Do the fish (Crappie) head to the bank when the water in a big lake or reservoir is on the rise due to heavy rains? Or do they go deep due to muddy water?

I am thinking that the rains wash more nutrients into the lake from the land via the feeder streams. These new nutrients in the form of phosphorus and nitrogen promote growth of algae and the critters that feed on the algae. This in turn brings in the minnow and small bait fish to eat the zooplancton that has bloomed due to the added nutrients that washed into the lakes back bays. I have noticed guys catching big crappie right up on the bank last week after Patoka lake came up 2ft and got more color due to all the mud. Water in the back of these feeder creek bays was in the low 70 deg F temps at the surface.

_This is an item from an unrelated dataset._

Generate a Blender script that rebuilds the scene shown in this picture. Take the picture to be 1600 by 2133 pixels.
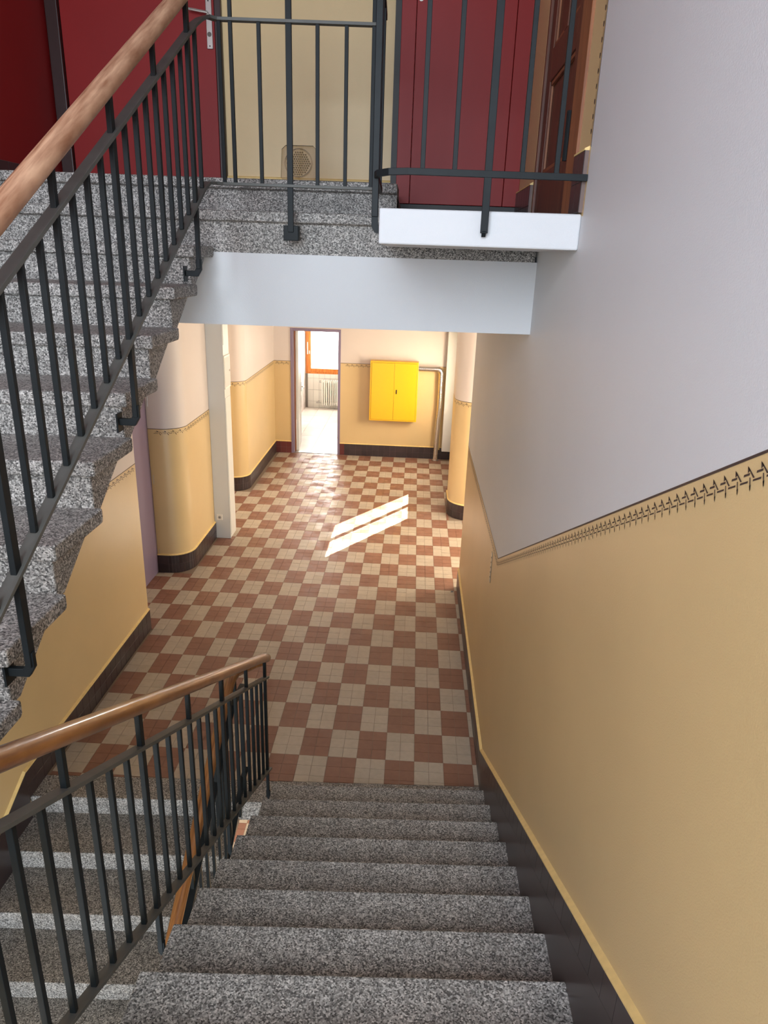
import bpy, bmesh, math, random
from mathutils import Vector, Matrix
random.seed(7)
for o in list(bpy.data.objects): bpy.data.objects.remove(o)
SC = bpy.context.scene
COL = SC.collection

# ------------------------------------------------------------------ camera
cam_d = bpy.data.cameras.new('camera'); cam = bpy.data.objects.new('camera', cam_d); COL.objects.link(cam)
cam.location = (-0.12823, -4.02876, 3.29009)
cam.rotation_euler = (1.22187776, -0.0323306, 0.0465173)
cam_d.sensor_fit = 'VERTICAL'; cam_d.sensor_height = 36.0; cam_d.lens = 1476.0 / 2133.0 * 36.0
cam_d.clip_start = 0.05; cam_d.clip_end = 100
SC.camera = cam
# ------------------------------------------------------------------ world, sun, window and fill light, exposure
w = bpy.data.worlds.new('World'); SC.world = w; w.use_nodes = True
bg = w.node_tree.nodes['Background']; bg.inputs[0].default_value = (0.80, 0.90, 1.0, 1); bg.inputs[1].default_value = 1.4
vs = SC.view_settings
vs.view_transform = 'Standard'; vs.look = 'None'; vs.gamma = 1.0; vs.use_curve_mapping = False
vs.exposure = 0.0
SUN_DIR = Vector((-1.0, -1.51, -1.147)).normalized()
def lamp(name, kind, loc, direction, energy, color, size=None, sizey=None):
    d = bpy.data.lights.new(name, kind); d.energy = energy; d.color = color
    o = bpy.data.objects.new(name, d); COL.objects.link(o); o.location = loc
    if direction is not None:
        o.rotation_euler = Vector(direction).to_track_quat('-Z', 'Y').to_euler()
    if kind == 'AREA':
        d.shape = 'RECTANGLE'; d.size = size; d.size_y = sizey
    return o
sun = lamp('sun', 'SUN', (8, 14, 12), SUN_DIR, 58.0, (1.0, 0.93, 0.82)); sun.data.angle = 0.004
lamp('stair_window_daylight', 'AREA', (-0.95, -5.80, 4.15), (0, 1, -0.10), 215, (0.79, 0.895, 1.0), 2.3, 2.2)
lamp('lower_stair_window_daylight', 'AREA', (-0.95, -5.80, 0.15), (0, 1, -0.05), 210, (0.79, 0.895, 1.0), 2.3, 1.7)
lamp('side_fill_light', 'AREA', (2.05, 3.85, 1.75), (-1, 0, -0.05), 90, (1.0, 0.86, 0.66), 1.4, 1.3)  # fill light added in the vestibule to brighten the hall, no known window
lamp('corridor_fill_light', 'AREA', (-4.55, 4.85, 1.75), (1, 0, -0.05), 42, (1.0, 0.86, 0.66), 1.0, 1.3)  # added fill at the unseen corridor end, brightens the hall from the left
lamp('entrance_daylight', 'AREA', (1.02, 6.58, 1.52), (-1, 0, -0.1), 115, (1.0, 0.87, 0.68), 1.3, 1.15)
lamp('bathroom_window_daylight', 'AREA', (-1.75, 11.95, 1.55), (0, -1, -0.1), 50, (1.0, 0.98, 0.94), 1.3, 1.4)

# ------------------------------------------------------------------ materials
def lin(c):
    c = [v / 255.0 for v in c]
    return tuple((v / 12.92 if v <= 0.04045 else ((v + 0.055) / 1.055) ** 2.4) for v in c) + (1.0,)
MATS = {}
def mat(name, rgb, rough=0.5, metal=0.0, noise=None, bump=None, spec=0.5, var=0.0, varscale=3.0, island=0.0, coat=0.0, rvar=None):
    """noise=(scale, amount): brightness mottling; bump=(scale, strength); var: object-random brightness"""
    if name in MATS: return MATS[name]
    m = bpy.data.materials.new(name); m.use_nodes = True; MATS[name] = m
    nt = m.node_tree; N = nt.nodes; L = nt.links; b = N['Principled BSDF']
    b.inputs['Roughness'].default_value = rough; b.inputs['Metallic'].default_value = metal
    b.inputs['Specular IOR Level'].default_value = spec
    if coat: b.inputs['Coat Weight'].default_value = coat; b.inputs['Coat Roughness'].default_value = 0.12
    base = lin(rgb); b.inputs['Base Color'].default_value = base
    tc = N.new('ShaderNodeTexCoord')
    geo = N.new('ShaderNodeNewGeometry')
    val = None
    def mul(a, bb):
        n = N.new('ShaderNodeMath'); n.operation = 'MULTIPLY'; L.new(a, n.inputs[0])
        if isinstance(bb, float): n.inputs[1].default_value = bb
        else: L.new(bb, n.inputs[1])
        return n.outputs[0]
    def rng(src, lo, hi, a=0.0, z=1.0):
        n = N.new('ShaderNodeMapRange'); L.new(src, n.inputs[0])
        n.inputs[1].default_value = a; n.inputs[2].default_value = z
        n.inputs[3].default_value = lo; n.inputs[4].default_value = hi
        return n.outputs[0]
    if noise:
        t = N.new('ShaderNodeTexNoise'); t.inputs['Scale'].default_value = noise[0]; t.inputs['Detail'].default_value = 4
        L.new(geo.outputs['Position'], t.inputs['Vector'])
        val = rng(t.outputs['Fac'], 1 - noise[1], 1 + noise[1], 0.3, 0.7)
    if var:
        oi = N.new('ShaderNodeObjectInfo'); v2 = rng(oi.outputs['Random'], 1 - var, 1 + var)
        val = mul(val, v2) if val else v2
    if island:
        v3 = rng(geo.outputs['Random Per Island'], 1 - island, 1 + island)
        val = mul(val, v3) if val else v3
    if val:
        h = N.new('ShaderNodeMix'); h.data_type = 'RGBA'; h.blend_type = 'MULTIPLY'; h.inputs[0].default_value = 1.0
        h.inputs[6].default_value = base
        cb = N.new('ShaderNodeCombineColor'); [L.new(val, cb.inputs[i]) for i in range(3)]
        L.new(cb.outputs[0], h.inputs[7]); L.new(h.outputs[2], b.inputs['Base Color'])
    if rvar:
        t = N.new('ShaderNodeTexNoise'); t.inputs['Scale'].default_value = 7.0; t.inputs['Detail'].default_value = 6
        L.new(geo.outputs['Position'], t.inputs['Vector']); L.new(rng(t.outputs['Fac'], rvar[0], rvar[1], .35, .65), b.inputs['Roughness'])
    if bump:
        t = N.new('ShaderNodeTexNoise'); t.inputs['Scale'].default_value = bump[0]; t.inputs['Detail'].default_value = 3
        L.new(geo.outputs['Position'], t.inputs['Vector'])
        bp = N.new('ShaderNodeBump'); bp.inputs['Strength'].default_value = bump[1]; bp.inputs['Distance'].default_value = 0.004
        L.new(t.outputs['Fac'], bp.inputs['Height']); L.new(bp.outputs[0], b.inputs['Normal'])
    return m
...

I noticed big catfish sitting on the bottom in 2ft of water. But then I also caught a catfish in 30 ft of water the same day. Although it was around 2 pm when I caught the deeper catfish and it was around 5 pm when I saw the other catfish in shallow water. Confusing to me! They are either shallow, deep or somewhere in between. LOL

I have always figured that when the waters are rising and flooding new territory along the bank that the fish will swim up into the newly flooded banks and feed. But if the water starts dropping they fish will move out of the shallows and suspend over deeper water?